**DATA**
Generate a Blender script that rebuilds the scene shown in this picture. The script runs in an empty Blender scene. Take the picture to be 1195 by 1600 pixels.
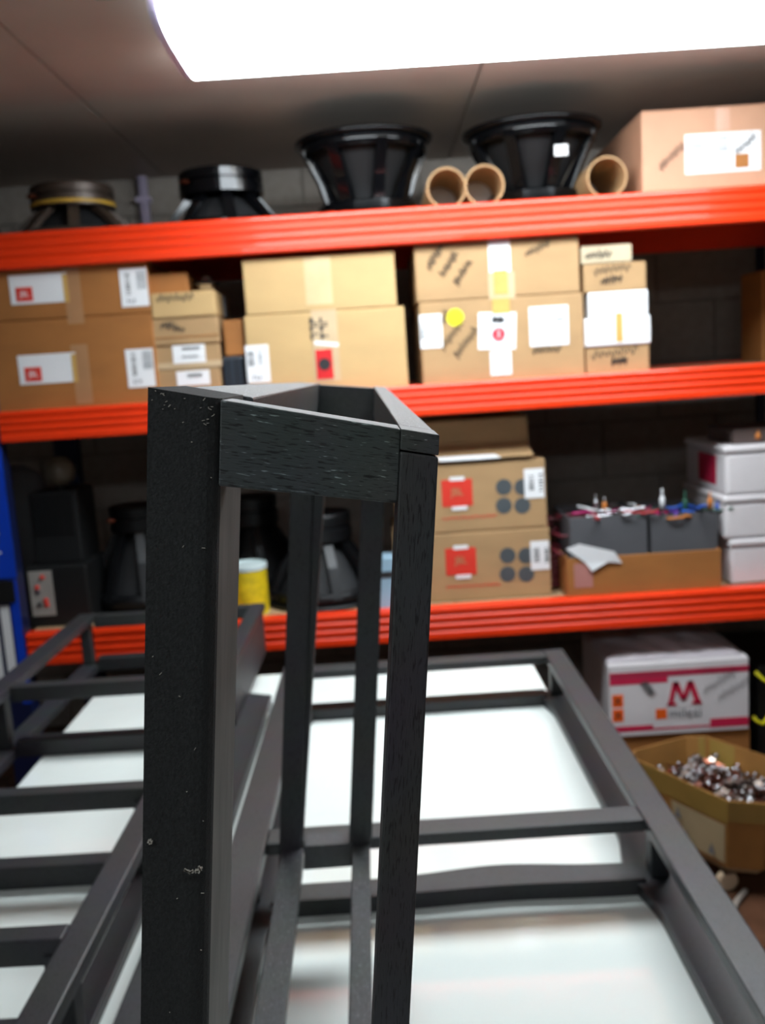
import bpy, bmesh, math, random
from mathutils import Vector, Matrix
random.seed(7)
S = bpy.context.scene
COL = S.collection
# ------------------------------------------------------------------ camera
f_px = 1450.0; PITCH = math.radians(8.84); ROLL = math.radians(3.7)
EYE = Vector((0, 0, 1.55))
FW = Vector((0, math.cos(PITCH), -math.sin(PITCH)))
u0 = Vector((0, math.sin(PITCH), math.cos(PITCH))); r0 = Vector((1, 0, 0))
UP = u0*math.cos(ROLL) + r0*math.sin(ROLL); RT = r0*math.cos(ROLL) - u0*math.sin(ROLL)
cd = bpy.data.cameras.new('camera'); cam = bpy.data.objects.new('camera', cd); COL.objects.link(cam)
m = Matrix((RT, UP, -FW)).transposed().to_4x4(); m.translation = EYE
cam.matrix_world = m
cd.sensor_fit = 'VERTICAL'; cd.sensor_height = 36; cd.sensor_width = 36*1195/1600
cd.lens = f_px/1600*36
cd.clip_start = .02
cd.dof.use_dof = True; cd.dof.focus_distance = .42; cd.dof.aperture_fstop = 12.0
S.camera = cam
# ------------------------------------------------------------------ world, exposure
w = bpy.data.worlds.new('world'); S.world = w; w.use_nodes = True
w.node_tree.nodes['Background'].inputs[0].default_value = (.6, .7, .8, 1)
w.node_tree.nodes['Background'].inputs[1].default_value = .02
S.view_settings.view_transform = 'Standard'; S.view_settings.look = 'None'
S.view_settings.gamma = 1; S.view_settings.use_curve_mapping = False
S.view_settings.exposure = 0.0
LAMP_E = 22.0; REAR_FILL_E = 14.0

def ray(x, y):
    return FW + RT*((x-597.5)/f_px) + UP*((800-y)/f_px)
def PY(x, y, Y):
    d = ray(x, y); return EYE + d*(Y/d.y)
def PZ(x, y, Z):
    d = ray(x, y); return EYE + d*((Z-EYE.z)/d.z)
# ------------------------------------------------------------------ materials
def lin(c):
    c /= 255; return c/12.92 if c <= .04045 else ((c+.055)/1.055)**2.4
def rgb(r, g, b): return (lin(r), lin(g), lin(b), 1)
MATS = {}
def mat(name, col, rough=.6, metal=0, var=.12, scale=(8, 8, 8), bump=.0, bscale=60, emit=0, spec=.5, trans=0, coat=0, detail=4, col2=None):
    if name in MATS: return MATS[name]
    M = bpy.data.materials.new(name); M.use_nodes = True; nt = M.node_tree; N = nt.nodes; L = nt.links
    b = N['Principled BSDF']
    b.inputs['Roughness'].default_value = rough; b.inputs['Metallic'].default_value = metal
    b.inputs['Specular IOR Level'].default_value = spec
    b.inputs['Transmission Weight'].default_value = trans
    b.inputs['Coat Weight'].default_value = coat
    tc = N.new('ShaderNodeTexCoord'); mp = N.new('ShaderNodeMapping'); mp.inputs['Scale'].default_value = scale
    L.new(tc.outputs['Object'], mp.inputs['Vector'])
    nz = N.new('ShaderNodeTexNoise'); nz.inputs['Scale'].default_value = 1; nz.inputs['Detail'].default_value = detail
    L.new(mp.outputs[0], nz.inputs['Vector'])
    rp = N.new('ShaderNodeValToRGB'); e = rp.color_ramp.elements
    e[0].position = .3; e[1].position = .7
    e[0].color = tuple(c*(1-var) for c in col[:3])+(1,)
    e[1].color = col2 if col2 else tuple(min(1, c*(1+var)) for c in col[:3])+(1,)
    L.new(nz.outputs['Fac'], rp.inputs[0]); L.new(rp.outputs[0], b.inputs['Base Color'])
    if bump:
        n2 = N.new('ShaderNodeTexNoise'); n2.inputs['Scale'].default_value = bscale; n2.inputs['Detail'].default_value = 3
        L.new(tc.outputs['Object'], n2.inputs['Vector'])
        bp = N.new('ShaderNodeBump'); bp.inputs['Strength'].default_value = bump; bp.inputs['Distance'].default_value = .002
        L.new(n2.outputs['Fac'], bp.inputs['Height']); L.new(bp.outputs[0], b.inputs['Normal'])
    if emit:
        b.inputs['Emission Color'].default_value = col; b.inputs['Emission Strength'].default_value = emit
    MATS[name] = M; return M
def wood(name, axis, base=(.054, .060, .062), pores=True, rough=.55, d=None):
    """black stained open-grained wood, grain along axis"""
    M = bpy.data.materials.new(name); M.use_nodes = True; nt = M.node_tree; N = nt.nodes; L = nt.links
    b = N['Principled BSDF']; b.inputs['Roughness'].default_value = rough
    tc = N.new('ShaderNodeTexCoord'); mp = N.new('ShaderNodeMapping')
    sc = [1250, 1250, 1250]; sc[axis] = 150
    mp.inputs['Scale'].default_value = sc
    if d:   # grain follows the member's own direction
        g = Vector(d).normalized(); h1 = g.cross(Vector((0, 1, 0))).normalized(); h2 = g.cross(h1); cb = N.new('ShaderNodeCombineXYZ')
        for i_, ax_ in enumerate((g, h1, h2) if axis == 0 else (h1, h2, g)):
            vm = N.new('ShaderNodeVectorMath'); vm.operation = 'DOT_PRODUCT'; vm.inputs[1].default_value = ax_
            L.new(tc.outputs['Object'], vm.inputs[0]); L.new(vm.outputs['Value'], cb.inputs[i_])
        L.new(cb.outputs[0], mp.inputs['Vector'])
    else: L.new(tc.outputs['Object'], mp.inputs['Vector'])
    nz = N.new('ShaderNodeTexNoise'); nz.inputs['Scale'].default_value = 1; nz.inputs['Detail'].default_value = 1.5
    L.new(mp.outputs[0], nz.inputs['Vector'])
    rp = N.new('ShaderNodeValToRGB'); e = rp.color_ramp.elements
    e[0].position = .34; e[0].color = tuple(c*.25 for c in base)+(1,)
    e[1].position = .42; e[1].color = base+(1,)
    e2 = e.new(.68); e2.color = base+(1,)
    if pores:
        e3 = e.new(.74); e3.color = tuple(min(1, c*6) for c in base)+(1,)
    L.new(nz.outputs['Fac'], rp.inputs[0])
    n2 = N.new('ShaderNodeTexNoise'); n2.inputs['Scale'].default_value = 14; n2.inputs['Detail'].default_value = 5
    L.new(tc.outputs['Object'], n2.inputs['Vector'])
    mx = N.new('ShaderNodeMix'); mx.data_type = 'RGBA'; mx.blend_type = 'MULTIPLY'; mx.inputs[0].default_value = .5
    L.new(rp.outputs[0], mx.inputs[6]); L.new(n2.outputs['Color'], mx.inputs[7])
    L.new(mx.outputs[2], b.inputs['Base Color'])
    bp = N.new('ShaderNodeBump'); bp.inputs['Strength'].default_value = .5; bp.inputs['Distance'].default_value = .0004
    L.new(nz.outputs['Fac'], bp.inputs['Height']); L.new(bp.outputs[0], b.inputs['Normal'])
    MATS[name] = M; return M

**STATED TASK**
Leave out the pictures and restate everything else word for word.

**FINISHED EXERCISE**
Generate a Blender script that rebuilds the scene shown in this picture. The script runs in an empty Blender scene. Take the picture to be 1195 by 1600 pixels.
import bpy, bmesh, math, random
from mathutils import Vector, Matrix
random.seed(7)
S = bpy.context.scene
COL = S.collection
# ------------------------------------------------------------------ camera
f_px = 1450.0; PITCH = math.radians(8.84); ROLL = math.radians(3.7)
EYE = Vector((0, 0, 1.55))
FW = Vector((0, math.cos(PITCH), -math.sin(PITCH)))
u0 = Vector((0, math.sin(PITCH), math.cos(PITCH))); r0 = Vector((1, 0, 0))
UP = u0*math.cos(ROLL) + r0*math.sin(ROLL); RT = r0*math.cos(ROLL) - u0*math.sin(ROLL)
cd = bpy.data.cameras.new('camera'); cam = bpy.data.objects.new('camera', cd); COL.objects.link(cam)
m = Matrix((RT, UP, -FW)).transposed().to_4x4(); m.translation = EYE
cam.matrix_world = m
cd.sensor_fit = 'VERTICAL'; cd.sensor_height = 36; cd.sensor_width = 36*1195/1600
cd.lens = f_px/1600*36
cd.clip_start = .02
cd.dof.use_dof = True; cd.dof.focus_distance = .42; cd.dof.aperture_fstop = 12.0
S.camera = cam
# ------------------------------------------------------------------ world, exposure
w = bpy.data.worlds.new('world'); S.world = w; w.use_nodes = True
w.node_tree.nodes['Background'].inputs[0].default_value = (.6, .7, .8, 1)
w.node_tree.nodes['Background'].inputs[1].default_value = .02
S.view_settings.view_transform = 'Standard'; S.view_settings.look = 'None'
S.view_settings.gamma = 1; S.view_settings.use_curve_mapping = False
S.view_settings.exposure = 0.0
LAMP_E = 22.0; REAR_FILL_E = 14.0

def ray(x, y):
    return FW + RT*((x-597.5)/f_px) + UP*((800-y)/f_px)
def PY(x, y, Y):
    d = ray(x, y); return EYE + d*(Y/d.y)
def PZ(x, y, Z):
    d = ray(x, y); return EYE + d*((Z-EYE.z)/d.z)
# ------------------------------------------------------------------ materials
def lin(c):
    c /= 255; return c/12.92 if c <= .04045 else ((c+.055)/1.055)**2.4
def rgb(r, g, b): return (lin(r), lin(g), lin(b), 1)
MATS = {}
def mat(name, col, rough=.6, metal=0, var=.12, scale=(8, 8, 8), bump=.0, bscale=60, emit=0, spec=.5, trans=0, coat=0, detail=4, col2=None):
    if name in MATS: return MATS[name]
    M = bpy.data.materials.new(name); M.use_nodes = True; nt = M.node_tree; N = nt.nodes; L = nt.links
    b = N['Principled BSDF']
    b.inputs['Roughness'].default_value = rough; b.inputs['Metallic'].default_value = metal
    b.inputs['Specular IOR Level'].default_value = spec
    b.inputs['Transmission Weight'].default_value = trans
    b.inputs['Coat Weight'].default_value = coat
    tc = N.new('ShaderNodeTexCoord'); mp = N.new('ShaderNodeMapping'); mp.inputs['Scale'].default_value = scale
    L.new(tc.outputs['Object'], mp.inputs['Vector'])
    nz = N.new('ShaderNodeTexNoise'); nz.inputs['Scale'].default_value = 1; nz.inputs['Detail'].default_value = detail
    L.new(mp.outputs[0], nz.inputs['Vector'])
    rp = N.new('ShaderNodeValToRGB'); e = rp.color_ramp.elements
    e[0].position = .3; e[1].position = .7
    e[0].color = tuple(c*(1-var) for c in col[:3])+(1,)
    e[1].color = col2 if col2 else tuple(min(1, c*(1+var)) for c in col[:3])+(1,)
    L.new(nz.outputs['Fac'], rp.inputs[0]); L.new(rp.outputs[0], b.inputs['Base Color'])
    if bump:
        n2 = N.new('ShaderNodeTexNoise'); n2.inputs['Scale'].default_value = bscale; n2.inputs['Detail'].default_value = 3
        L.new(tc.outputs['Object'], n2.inputs['Vector'])
        bp = N.new('ShaderNodeBump'); bp.inputs['Strength'].default_value = bump; bp.inputs['Distance'].default_value = .002
        L.new(n2.outputs['Fac'], bp.inputs['Height']); L.new(bp.outputs[0], b.inputs['Normal'])
    if emit:
        b.inputs['Emission Color'].default_value = col; b.inputs['Emission Strength'].default_value = emit
    MATS[name] = M; return M
def wood(name, axis, base=(.054, .060, .062), pores=True, rough=.55, d=None):
    """black stained open-grained wood, grain along axis"""
    M = bpy.data.materials.new(name); M.use_nodes = True; nt = M.node_tree; N = nt.nodes; L = nt.links
    b = N['Principled BSDF']; b.inputs['Roughness'].default_value = rough
    tc = N.new('ShaderNodeTexCoord'); mp = N.new('ShaderNodeMapping')
    sc = [1250, 1250, 1250]; sc[axis] = 150
    mp.inputs['Scale'].default_value = sc
    if d:   # grain follows the member's own direction
        g = Vector(d).normalized(); h1 = g.cross(Vector((0, 1, 0))).normalized(); h2 = g.cross(h1); cb = N.new('ShaderNodeCombineXYZ')
        for i_, ax_ in enumerate((g, h1, h2) if axis == 0 else (h1, h2, g)):
            vm = N.new('ShaderNodeVectorMath'); vm.operation = 'DOT_PRODUCT'; vm.inputs[1].default_value = ax_
            L.new(tc.outputs['Object'], vm.inputs[0]); L.new(vm.outputs['Value'], cb.inputs[i_])
        L.new(cb.outputs[0], mp.inputs['Vector'])
    else: L.new(tc.outputs['Object'], mp.inputs['Vector'])
    nz = N.new('ShaderNodeTexNoise'); nz.inputs['Scale'].default_value = 1; nz.inputs['Detail'].default_value = 1.5
    L.new(mp.outputs[0], nz.inputs['Vector'])
    rp = N.new('ShaderNodeValToRGB'); e = rp.color_ramp.elements
    e[0].position = .34; e[0].color = tuple(c*.25 for c in base)+(1,)
    e[1].position = .42; e[1].color = base+(1,)
    e2 = e.new(.68); e2.color = base+(1,)
    if pores:
        e3 = e.new(.74); e3.color = tuple(min(1, c*6) for c in base)+(1,)
    L.new(nz.outputs['Fac'], rp.inputs[0])
    n2 = N.new('ShaderNodeTexNoise'); n2.inputs['Scale'].default_value = 14; n2.inputs['Detail'].default_value = 5
    L.new(tc.outputs['Object'], n2.inputs['Vector'])
    mx = N.new('ShaderNodeMix'); mx.data_type = 'RGBA'; mx.blend_type = 'MULTIPLY'; mx.inputs[0].default_value = .5
    L.new(rp.outputs[0], mx.inputs[6]); L.new(n2.outputs['Color'], mx.inputs[7])
    L.new(mx.outputs[2], b.inputs['Base Color'])
    bp = N.new('ShaderNodeBump'); bp.inputs['Strength'].default_value = .5; bp.inputs['Distance'].default_value = .0004
    L.new(nz.outputs['Fac'], bp.inputs['Height']); L.new(bp.outputs[0], b.inputs['Normal'])
    MATS[name] = M; return M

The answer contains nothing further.